Of course, there are commentaries on contemporary constructions of gender. Like in the series, women in authority are addressed as 'Sir', just as the men are. Women are just as likely to be chosen for a risky mission as men are, and are considered expendable as soldiers (when Lee has to choose between Starbuck and Shaw for a suicide assignment). They are shown as no more, and no less, capable of both humanity and inhumanity as men are. Women, in war, have the potential of doing the most disgusting things imaginable (ordering rape as a tool of war).

Yes, of course, it IS a woman in this series that devolves down into the personification of an inhuman machine. Given the incredible propensity for lesbian women to be portrayed as either evil, insane, violent, or all three, in western media (so much so the 'evil lesbian' is a cliche now), this is something I cannot, as a lesbian myself, ignore.

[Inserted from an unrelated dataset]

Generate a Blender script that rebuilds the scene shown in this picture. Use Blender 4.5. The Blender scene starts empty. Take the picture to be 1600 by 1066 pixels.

Cain, on the surface, fits this seemingly to a 'T'. However, as I said above, this would be a misread of BSG, a surface appraisal that takes things out of context of the BSG universe, and what is being told at a deeper level.

I am not arguing this in order to have Cain nor Shaw forgiven, because I am not. They did things that were they on Earth, one would excessively hope they would end up in front of the ICC. However, as with all women, people of colour, and now gay people, in the BSG, they are HUMAN. In their flaws, in their strengths, in their complexities, and in their contradictions, women are no less complete beings than men are. But they are shown to be such not through merely mimicking accepted contemporary masculine constructions of subjecthood and agency, but rather via investigating what it really means to be human, in all its extremes and, yes, inhumanities. The rape and torture of Gina as a machine reveals her very humanity, not because as a woman she should be raped, but because in becoming inhuman enough to order the rape, the humans on Pegasus connect themselves to her. In one of the most ultimate inhuman acts (and, arguably, the most masculine), rape, the terrifying humanity in such comes through. Through being broken down to their own inhumanities, Cain and Shaw, are ultimately shown to be human. And that disturbs us fundamentally, particularly with how much we see ourselves in the characters.

Now, I know there are people out there that would disagree with me, that will see this merely as just another evil lesbian cliche, as merely another demonisation of successful, powerful, non-maternal women in the huge, HUGE, pile of such demonisations of successful, powerful, non-maternal women out there. And they could be right. After all, this could just be post-hoc justification on my part due to my love of the show. The rape of Gina is, after all, could just be yet another example of the rape of a woman reduced to a plot-device. But given the quality of the show, I would politely suggest a deeper reading.